I’m cooking for 10 this Thanksgiving, and I’ve just set the table. There’s a little piece of Kenya there in the dining room. The yellow, green and black dinner plates sit atop a large rectangle of red plaid Masai material I use as a tablecloth.
Masai men wear the cloth tied over one shoulder and passed under the opposite armpit. The garment, often red to signify power, stops just short of the knees. The first time I spread the vivid cloth over our table I wondered what the Masai would think of my decorating an American mealtime with an article of their clothing. But they sell the cloth at souvenir stands, knowing, I’m sure, that tourists don’t buy it to wear to work. They must wonder what we do with it. I like to think my use would please them, that they’d like being a colorful, vibrant addition to our dinnertime gatherings.
I bought the cloth for a few dollars at a stall (above) atop the escarpment of the eastern wall of the Rift Valley, the mammoth geologic fault that runs from Syria to Mozambique. Although the day was foggy, the spectacular vista yielded magical views of Mt. Longonot and of the savannah and Masai lands spread across the valley floor. The vendors at the Rift Valley Lookout held out jewelry and wood carvings, beadwork and soapstone, but I headed straight for the tablecloths.

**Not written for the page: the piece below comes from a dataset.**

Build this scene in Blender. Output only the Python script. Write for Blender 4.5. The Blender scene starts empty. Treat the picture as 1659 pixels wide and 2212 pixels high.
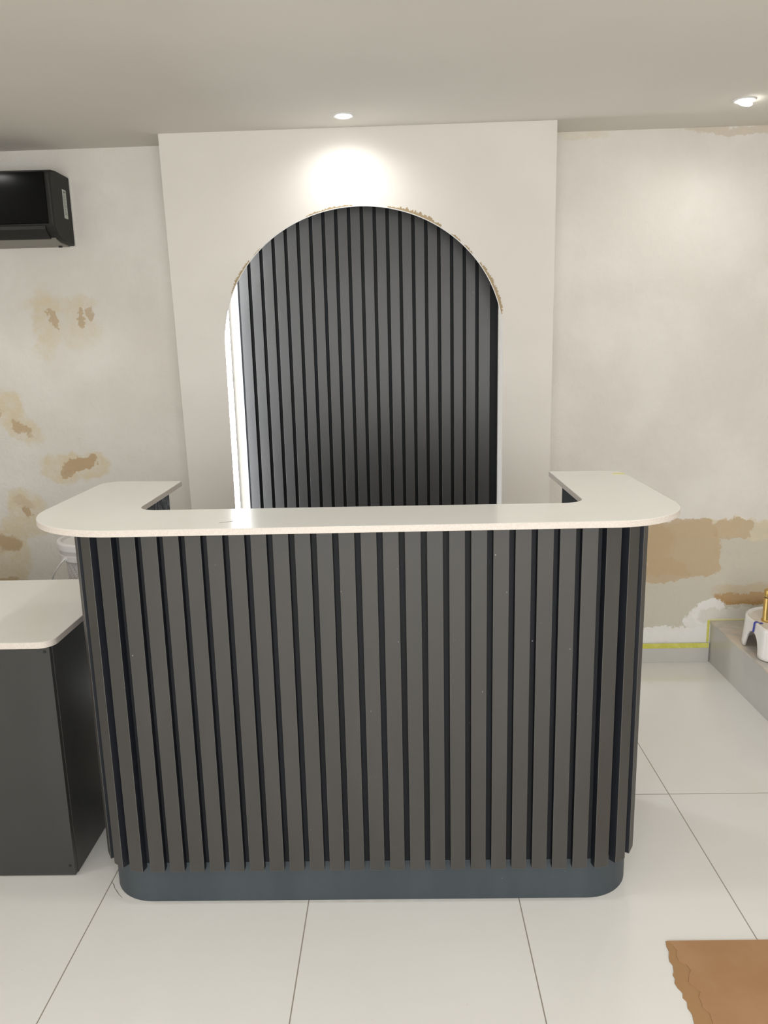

The stall owner asked what country we were from. “America,” he nodded, with a one-upsmanship smile. “Kenyans are famous in your country. As runners.” I laughed and told him we were from Boston and that we’d watched plenty of Kenyans burn up the pavement and earn the laurel wreath in the Boston Marathon. “Yes, we always beat you,” he grinned. I asked if he was a runner. He wasn’t, but he did count some of the distance greats as friends. “They train there, in Eldoret,” he said, and pointed toward the high altitude running mecca away in the distance.
Tablecloth bought, we continued down the Rift Valley escarpment road, built during World War II by British East Africa’s Italian prisoners of war. We passed a small chapel the Italian soldiers built so they could worship during lulls in construction. A group of baboons sat on the road edge across from the chapel. They chattered and ate and picked bugs from each other’s coats.
Between sips of wine, forkfuls of turkey and snatches of Thanksgiving conversation, I will look at my tablecloth and remember Africa.